A top White House appointee at the Department of Veterans Affairs sought to silence the agency’s chief diversity officer, who — in the aftermath of last year’s racially charged violence in Charlottesville — pushed for a forceful condemnation that was at odds with President Trump’s response, newly disclosed emails show.
The tense exchange between Georgia Coffey, a nationally recognized expert in workplace diversity and race relations, and John Ullyot, who remains VA’s chief communications official, occurred during
a low point in Trump’s presidency: when he blamed “many sides” for the deadly clash in Charlottesville without singling out the white nationalists and neo-Nazis who rallied there.
VA’s secretary at the time, David Shulkin, made headlines that week when he
appeared to break with Trump, telling reporters the violence in Charlottesville “outraged” him.
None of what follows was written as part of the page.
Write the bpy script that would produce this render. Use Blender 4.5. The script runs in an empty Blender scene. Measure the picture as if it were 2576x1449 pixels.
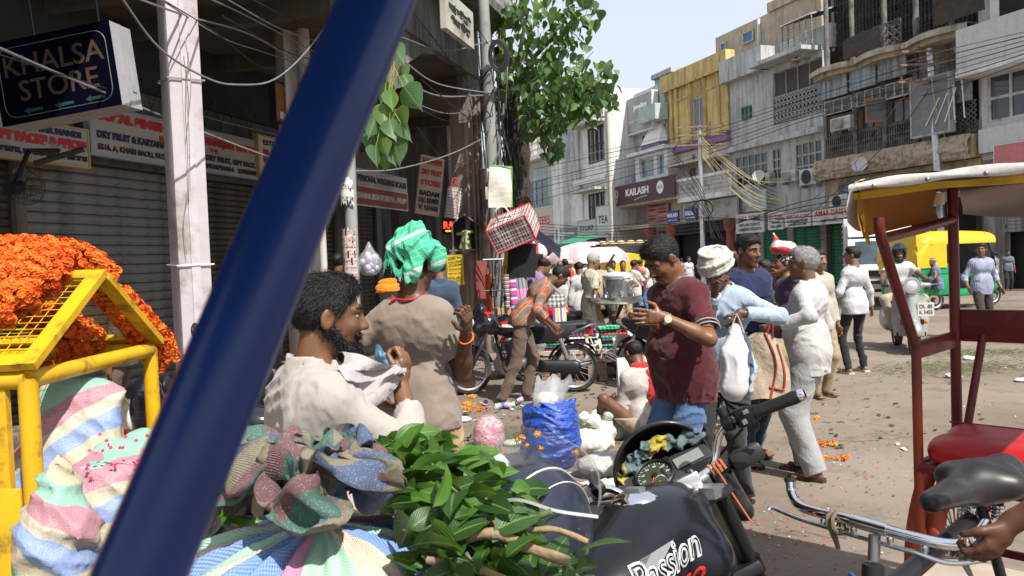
import bpy,bmesh,math,random
import numpy as np
from mathutils import Vector as V,Matrix,Euler,noise as mnoise
R=random.Random(7)
PI=math.pi
sc=bpy.context.scene
COL=sc.collection
# camera
FPX,CXP,CYP,CAMZ=2022.0,1288.0,724.5,1.60
PITCH,ROLL=math.radians(1.97),math.radians(2.2)
_f=V((0,math.cos(PITCH),-math.sin(PITCH)))
_u0=V((0,math.sin(PITCH),math.cos(PITCH)))
_x=V((1,0,0))
_r=_x*math.cos(ROLL)-_u0*math.sin(ROLL)
_u=_x*math.sin(ROLL)+_u0*math.cos(ROLL)
cd=bpy.data.cameras.new('camera')
cam=bpy.data.objects.new('camera',cd)
COL.objects.link(cam)
cam.matrix_world=Matrix(((_r.x,_u.x,-_f.x,0),(_r.y,_u.y,-_f.y,0),(_r.z,_u.z,-_f.z,CAMZ),(0,0,0,1)))
cd.sensor_width=36
cd.lens=36*FPX/2576
cd.clip_start,cd.clip_end=0.03,3000
cd.dof.use_dof=True
cd.dof.focus_distance=4.5
cd.dof.aperture_fstop=13
sc.camera=cam
# sky, sun, exposure
SUN=V((0.55,-0.83,1.25)).normalized()
w=bpy.data.worlds.new('World');sc.world=w;w.use_nodes=True
nt=w.node_tree
sky=nt.nodes.new('ShaderNodeTexSky')
sky.sky_type='NISHITA';sky.sun_disc=False
sky.sun_elevation=math.asin(SUN.z)
sky.sun_rotation=math.atan2(SUN.x,SUN.y)
sky.air_density=1.0;sky.dust_density=2.0;sky.ozone_density=1.0
bg=nt.nodes['Background'];bg.inputs['Strength'].default_value=0.12
def _wn(k,**kw):
 o=nt.nodes.new('ShaderNode'+k)
 for a,b in kw.items():setattr(o,a,b)
 return o
tc_=_wn('TexCoord');nz_=_wn('TexNoise');nz_.inputs['Scale'].default_value=1.6;nz_.inputs['Detail'].default_value=5
mp_=_wn('Mapping');mp_.inputs['Scale'].default_value=(1,1,2.5)
nt.links.new(tc_.outputs['Generated'],mp_.inputs[0]);nt.links.new(mp_.outputs[0],nz_.inputs['Vector'])
mr_=_wn('MapRange');mr_.inputs[1].default_value=.3;mr_.inputs[2].default_value=.7;mr_.inputs[3].default_value=.66;mr_.inputs[4].default_value=.86
nt.links.new(nz_.outputs[0],mr_.inputs[0])
mx_=_wn('Mix',data_type='RGBA')
nt.links.new(mr_.outputs[0],mx_.inputs[0]);nt.links.new(sky.outputs[0],mx_.inputs[6]);mx_.inputs[7].default_value=(4.15,4.4,4.85,1)
nt.links.new(mx_.outputs[2],bg.inputs[0])
sl=bpy.data.lights.new('sun','SUN');sl.energy=4.0;sl.angle=math.radians(0.6);sl.color=(1,.95,.87)
so=bpy.data.objects.new('sun',sl);COL.objects.link(so)
so.rotation_euler=SUN.to_track_quat('Z','Y').to_euler()
sc.view_settings.view_transform='Standard'
sc.view_settings.look='None'
sc.view_settings.exposure=0.8
sc.view_settings.gamma=1
sc.view_settings.use_curve_mapping=False
# pixel <-> place
def hor(px):return 655-0.0384*(px-1288)
def ray(px,py):return _f+_r*((px-CXP)/FPX)+_u*((CYP-py)/FPX)
def W(px,py,D):
 d=ray(px,py);return V((0,0,CAMZ))+d*(D/d.y)
def G(px,py,z=0.0):
 d=ray(px,py);return V((0,0,CAMZ))+d*((z-CAMZ)/d.z)
class Wall:
 """vertical plane; local x runs to the right as seen, local y runs inwards"""
 def __init__(s,P,ang):
  s.P=V((P[0],P[1],0));s.ang=ang
  s.ux=V((math.cos(ang),math.sin(ang),0));s.uy=V((-math.sin(ang),math.cos(ang),0))
 def sz(s,px,py,d=0.0):
  q=ray(px,py);o=V((0,0,CAMZ))
  t=(s.P+s.uy*d-o).dot(s.uy)/q.dot(s.uy)
  p=o+q*t
  return(p-s.P).dot(s.ux),p.z
 def S(s,px,py=600,d=0.0):return s.sz(px,py,d)[0]
 def Z(s,px,py,d=0.0):return s.sz(px,py,d)[1]
 def at(s,x,y=0.0,z=0.0):return s.P+s.ux*x+s.uy*y+V((0,0,z))
 # objects
def tag(o,label=None,cat=None,group=None,kind=None):
 if label:o['label']=label
 if cat:o['category']=cat
 if group:o['group']=group
 if kind:o['kind']=kind
 return o
def thing(name,label,cat,loc=(0,0,0),rz=0.0,group=None):
 o=bpy.data.objects.new(name,None);COL.objects.link(o)
 o.location=loc;o.rotation_euler=(0,0,rz);o.empty_display_size=.1
 return tag(o,label,cat,group)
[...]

Coffey, a career senior executive at VA, pressed the agency’s leaders to issue a statement making it clear that VA stood against such a “repugnant display of hate and bigotry by white supremacists, neo-Nazis, and the Ku Klux Klan,” according to the emails.
The emails were provided to The Washington Post by the nonprofit watchdog group American Oversight, which obtained them via the Freedom of Information Act. The correspondence sheds new light on the politically delicate decisions federal agencies faced as officials sought to balance the need to address employee concerns with a desire not to upset the White House.